Between the Banks of Pleasure and Pain – May 18 2020

Between the Banks of Pleasure and Pain – May 18 2020

Between the banks of pain and pleasure the river of life flows. It is only when the mind refuses to flow with life, and gets stuck at the banks, that it becomes a problem. By flowing with life I mean acceptance–letting come what comes and go what goes. Desire not, fear not, observe the actual, as and when it happens, for you are not what happens, you are to whom it happens. Ultimately even the observer you are not. You are the ultimate potentiality of which the all-embracing consciousness is the manifestation and expression.

Sri Nisargadatta Maharaj,

I Am That

 

If I am the ego, then I am identified by every “good” thing I know about myself, and every “bad” thing I know about myself; or by the way I feel – pleasure or pain – at any given moment. These qualities change constantly, and my point of view on some of them can change on a daily basis. And if what is “good” or “bad” about me is determined at all by the people around me, these things will change each time I move from one conversation to another.

 

This is way too much work. One of the great gifts of being on a spiritual path is that we can begin to identify as something other than the ego.
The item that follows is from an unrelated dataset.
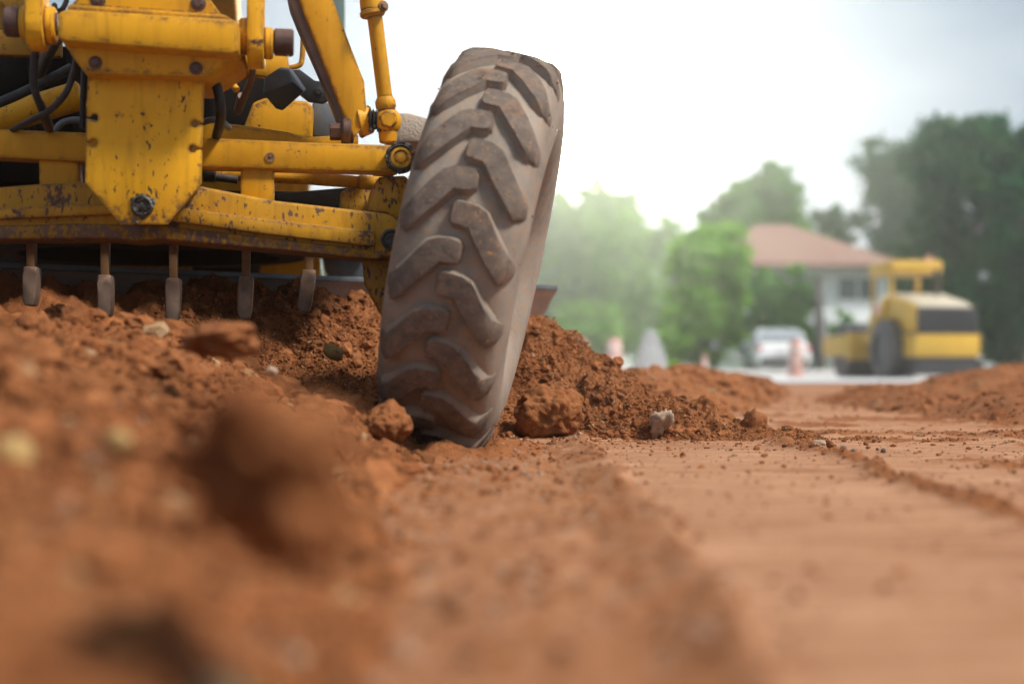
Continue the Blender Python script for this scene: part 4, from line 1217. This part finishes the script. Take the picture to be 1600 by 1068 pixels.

Whether or not the voice of the ego is chattering away at me, telling me I am better than or less than someone else, that I am good or not good, it means nothing to me if I know myself to be the Self that is true, that underlies all my thoughts and feelings, and all the chattering of the mind.

 

Even on those days when it might seem impossible to know myself as anything other than my problems, those days when “spirituality” is the furthest thing from what might feel real to me, I can remind myself that in meditation I can have the experience of dropping in and transcending this surface experience of self and into a deep, quiet, boundlessness where I am able to feel at peace; and that there are those who say this boundlessness is what I truly am. Knowing this, even as a possibility, can be enough for us to release our attachment to the pleasure or pain of a moment, which in turn allows us to rejoin the flow of life. By joining the flow of life, more often than not, the relative problems will work themselves out – sometimes with my help, but oftentimes without any input from me at all.

 

We are here to be alive, to enjoy life. To enjoy freedom. As Sri Nisargadatta says elsewhere, “Freedom is letting go.”

 

Today I will let go of those definitions I hold of myself that are keeping me from my life. I will refuse to listen to the voices of negative self-judgment. I will do one thing today that is not something “a guy/gal like me” would do. And I will enjoy it.